**To be done**
Write out the listing below exactly, and omit any images you find in it.
Start of Supplied material
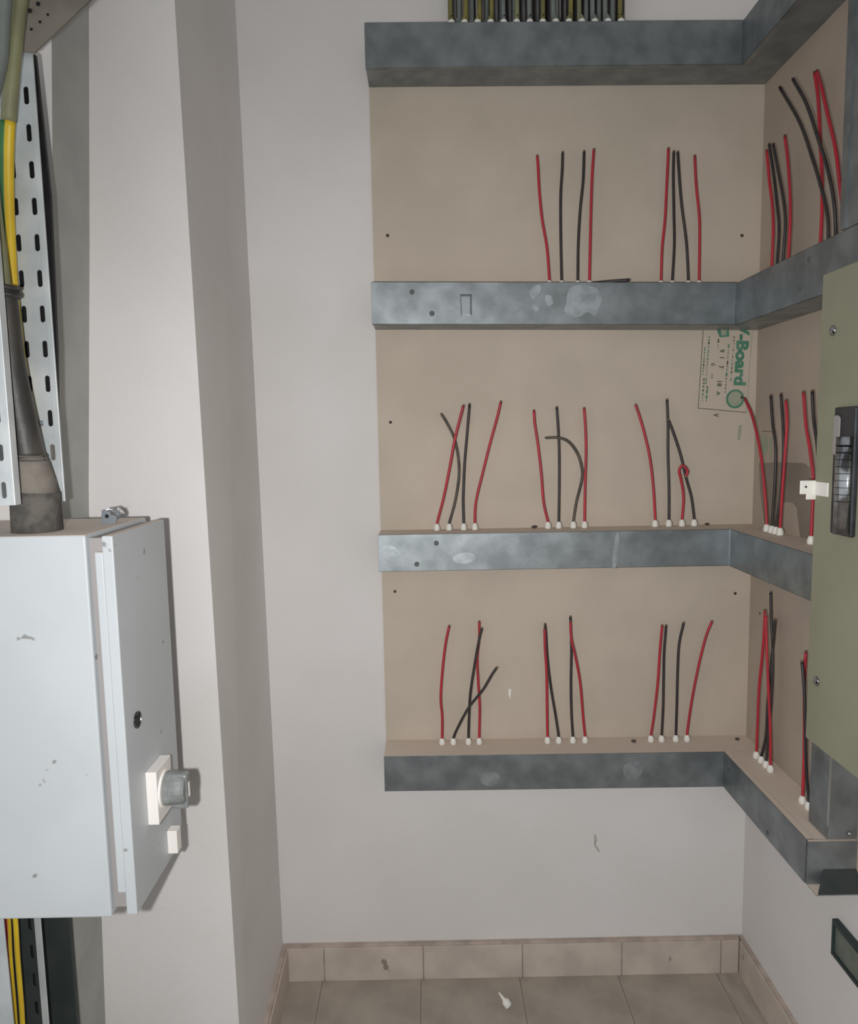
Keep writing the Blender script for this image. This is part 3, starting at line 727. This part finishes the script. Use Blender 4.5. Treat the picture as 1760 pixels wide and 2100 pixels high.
# saddle clip lying on the enclosure
cl = empty('saddle_clip', (-.47, 1.2, ZE1))
pc = bY(230, 1062, 1.20); zc = ZE1+.002
cl.location = (pc.x, 1.20, zc)
tag(cl, 'bent zinc saddle clip standing on top of the grey enclosure', 'clip')
bm = bmesh.new(); n = 9; ra = []
for k in range(n+1):
    t = math.radians(-25+205*k/n); ra.append((pc.x+.001+.0125*math.cos(t), zc+.0115+.0115*math.sin(t)))
for k in range(n):
    (xa, za), (xb, zb2) = ra[k], ra[k+1]
    v = [bm.verts.new(q) for q in ((xa, 1.190, za), (xb, 1.188, zb2), (xb, 1.206, zb2), (xa, 1.206, za))]
    bm.faces.new(v)
bmesh.ops.remove_doubles(bm, verts=bm.verts, dist=.0004)
o = attach(obj('saddle', bm, 'clip'), cl); md = o.modifiers.new('t', 'SOLIDIFY'); md.thickness = .0016
bm = prism([(pc.x-.013, 1.1875, zc), (pc.x+.009, 1.1875, zc), (pc.x+.013, 1.1875, zc+.012), (pc.x+.002, 1.1875, zc+.016), (pc.x-.004, 1.1875, zc+.024), (pc.x-.011, 1.1875, zc+.023)], (0, .0015, 0))
f_ = attach(obj('clip_plate', bm, 'clip', bevel=.0004), cl)
x_ = obj('clip_hole', lathe(bmesh.new(), (pc.x-.003, 1.1873, zc+.0125), (0, -1, 0), [(0, .0035), (.0005, .003)], 10), 'blackhole'); attach(x_, cl)
bm = prism([(pc.x+.011, 1.19, zc+.014), (pc.x+.018, 1.19, zc+.024), (pc.x+.014, 1.19, zc+.012)], (0, .0015, 0))
attach(obj('clip_ear', bm, 'clip'), cl)

# sheet and tray coloured dark as recess shade, yellow-green cables and tray flange below the enclosure
ZL = ZE0-.004
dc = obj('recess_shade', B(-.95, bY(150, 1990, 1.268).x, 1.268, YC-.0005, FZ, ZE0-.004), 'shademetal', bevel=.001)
tag(dc, 'dark sheet added as the shade below the grey enclosure at lower left', 'shade')
lt_ = empty('cable_tray', (-.66, 1.18, FZ))
tag(lt_, 'slotted tray section with shade in its colour below the grey enclosure', 'tray')
fx = bY(86, 1990, 1.18).x
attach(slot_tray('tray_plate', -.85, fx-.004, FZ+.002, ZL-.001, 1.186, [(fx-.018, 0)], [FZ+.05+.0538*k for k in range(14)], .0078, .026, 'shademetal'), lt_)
attach(obj('tray_fold', B(fx-.008, fx+.004, 1.1815, 1.1838, FZ+.002, ZL-.001), 'zinctray', bevel=.001), lt_)
nx = bY(18, 1990, 1.10).x
nt_ = obj('cable_tray', prism([(-.9, 1.10, FZ+.002), (nx+.006, 1.10, FZ+.002), (nx-.002, 1.10, ZL), (-.9, 1.10, ZL)], (0, .002, 0)), 'zinctray')
tag(nt_, 'pale tray side at the left edge below the grey enclosure', 'tray')
for q, r, m, lab in (([(31, 1880, 1.13), (36, 1960, 1.13), (44, 2060, 1.13), (53, 2180, 1.13)], .0042, 'yellow', 'thicker yellow cable below the grey enclosure'),
                     ([(18, 1880, 1.14), (22, 1960, 1.14), (30, 2060, 1.14), (40, 2180, 1.14)], .0030, 'yellow', 'thin yellow cable left of the thicker one below enclosure'),
                     ([(12, 1880, 1.15), (17, 1960, 1.15), (26, 2060, 1.15), (36, 2180, 1.15)], .0030, 'red', 'thin dark red cable at the left edge below enclosure')):
    P = [bY(*t) for t in q]; P.insert(0, Vector((P[0].x-.004, P[0].y, ZL-.0005))); d = P[-1]-P[-2]
    P = [p for p in P if p.z < ZL]; P.append(Vector((P[-1].x+.004, P[-1].y, FZ+.004)))
    o = obj('cable', tube(bmesh.new(), spline(P, 5), r, 8), m, smooth=True); tag(o, lab, 'cable')

# ------------------------------------------------------------------ small things on the floor and wall
p = bY(1034, 1993, 1.80); bm = bmesh.new()
pz = FZ
lathe(bm, (p.x+.004, 1.79, pz+.010), (-.55, .35, .6), [(-.013, .006), (-.010, .011), (.004, .011), (.010, .005), (.030, .0025)], 12)
tag(obj('wall_plug', bm, 'bushing', smooth=True), 'small white plastic plug lying on the floor by the back skirting', 'plug')
P = [bY(x, y, WB-.0003) for x, y in ((1218, 1712), (1223, 1711), (1225, 1722), (1222, 1732), (1231, 1745), (1228, 1748), (1219, 1734))]
sm = obj('smudge', prism(P, (0, -.0002, 0)), 'smudge', bpy.data.objects['wall_back'])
End of Supplied material
**Task answer**
Keep writing the Blender script for this image. This is part 3, starting at line 727. This part finishes the script. Use Blender 4.5. Treat the picture as 1760 pixels wide and 2100 pixels high.
# saddle clip lying on the enclosure
cl = empty('saddle_clip', (-.47, 1.2, ZE1))
pc = bY(230, 1062, 1.20); zc = ZE1+.002
cl.location = (pc.x, 1.20, zc)
tag(cl, 'bent zinc saddle clip standing on top of the grey enclosure', 'clip')
bm = bmesh.new(); n = 9; ra = []
for k in range(n+1):
    t = math.radians(-25+205*k/n); ra.append((pc.x+.001+.0125*math.cos(t), zc+.0115+.0115*math.sin(t)))
for k in range(n):
    (xa, za), (xb, zb2) = ra[k], ra[k+1]
    v = [bm.verts.new(q) for q in ((xa, 1.190, za), (xb, 1.188, zb2), (xb, 1.206, zb2), (xa, 1.206, za))]
    bm.faces.new(v)
bmesh.ops.remove_doubles(bm, verts=bm.verts, dist=.0004)
o = attach(obj('saddle', bm, 'clip'), cl); md = o.modifiers.new('t', 'SOLIDIFY'); md.thickness = .0016
bm = prism([(pc.x-.013, 1.1875, zc), (pc.x+.009, 1.1875, zc), (pc.x+.013, 1.1875, zc+.012), (pc.x+.002, 1.1875, zc+.016), (pc.x-.004, 1.1875, zc+.024), (pc.x-.011, 1.1875, zc+.023)], (0, .0015, 0))
f_ = attach(obj('clip_plate', bm, 'clip', bevel=.0004), cl)
x_ = obj('clip_hole', lathe(bmesh.new(), (pc.x-.003, 1.1873, zc+.0125), (0, -1, 0), [(0, .0035), (.0005, .003)], 10), 'blackhole'); attach(x_, cl)
bm = prism([(pc.x+.011, 1.19, zc+.014), (pc.x+.018, 1.19, zc+.024), (pc.x+.014, 1.19, zc+.012)], (0, .0015, 0))
attach(obj('clip_ear', bm, 'clip'), cl)

# sheet and tray coloured dark as recess shade, yellow-green cables and tray flange below the enclosure
ZL = ZE0-.004
dc = obj('recess_shade', B(-.95, bY(150, 1990, 1.268).x, 1.268, YC-.0005, FZ, ZE0-.004), 'shademetal', bevel=.001)
tag(dc, 'dark sheet added as the shade below the grey enclosure at lower left', 'shade')
lt_ = empty('cable_tray', (-.66, 1.18, FZ))
tag(lt_, 'slotted tray section with shade in its colour below the grey enclosure', 'tray')
fx = bY(86, 1990, 1.18).x
attach(slot_tray('tray_plate', -.85, fx-.004, FZ+.002, ZL-.001, 1.186, [(fx-.018, 0)], [FZ+.05+.0538*k for k in range(14)], .0078, .026, 'shademetal'), lt_)
attach(obj('tray_fold', B(fx-.008, fx+.004, 1.1815, 1.1838, FZ+.002, ZL-.001), 'zinctray', bevel=.001), lt_)
nx = bY(18, 1990, 1.10).x
nt_ = obj('cable_tray', prism([(-.9, 1.10, FZ+.002), (nx+.006, 1.10, FZ+.002), (nx-.002, 1.10, ZL), (-.9, 1.10, ZL)], (0, .002, 0)), 'zinctray')
tag(nt_, 'pale tray side at the left edge below the grey enclosure', 'tray')
for q, r, m, lab in (([(31, 1880, 1.13), (36, 1960, 1.13), (44, 2060, 1.13), (53, 2180, 1.13)], .0042, 'yellow', 'thicker yellow cable below the grey enclosure'),
                     ([(18, 1880, 1.14), (22, 1960, 1.14), (30, 2060, 1.14), (40, 2180, 1.14)], .0030, 'yellow', 'thin yellow cable left of the thicker one below enclosure'),
                     ([(12, 1880, 1.15), (17, 1960, 1.15), (26, 2060, 1.15), (36, 2180, 1.15)], .0030, 'red', 'thin dark red cable at the left edge below enclosure')):
    P = [bY(*t) for t in q]; P.insert(0, Vector((P[0].x-.004, P[0].y, ZL-.0005))); d = P[-1]-P[-2]
    P = [p for p in P if p.z < ZL]; P.append(Vector((P[-1].x+.004, P[-1].y, FZ+.004)))
    o = obj('cable', tube(bmesh.new(), spline(P, 5), r, 8), m, smooth=True); tag(o, lab, 'cable')

# ------------------------------------------------------------------ small things on the floor and wall
p = bY(1034, 1993, 1.80); bm = bmesh.new()
pz = FZ
lathe(bm, (p.x+.004, 1.79, pz+.010), (-.55, .35, .6), [(-.013, .006), (-.010, .011), (.004, .011), (.010, .005), (.030, .0025)], 12)
tag(obj('wall_plug', bm, 'bushing', smooth=True), 'small white plastic plug lying on the floor by the back skirting', 'plug')
P = [bY(x, y, WB-.0003) for x, y in ((1218, 1712), (1223, 1711), (1225, 1722), (1222, 1732), (1231, 1745), (1228, 1748), (1219, 1734))]
sm = obj('smudge', prism(P, (0, -.0002, 0)), 'smudge', bpy.data.objects['wall_back'])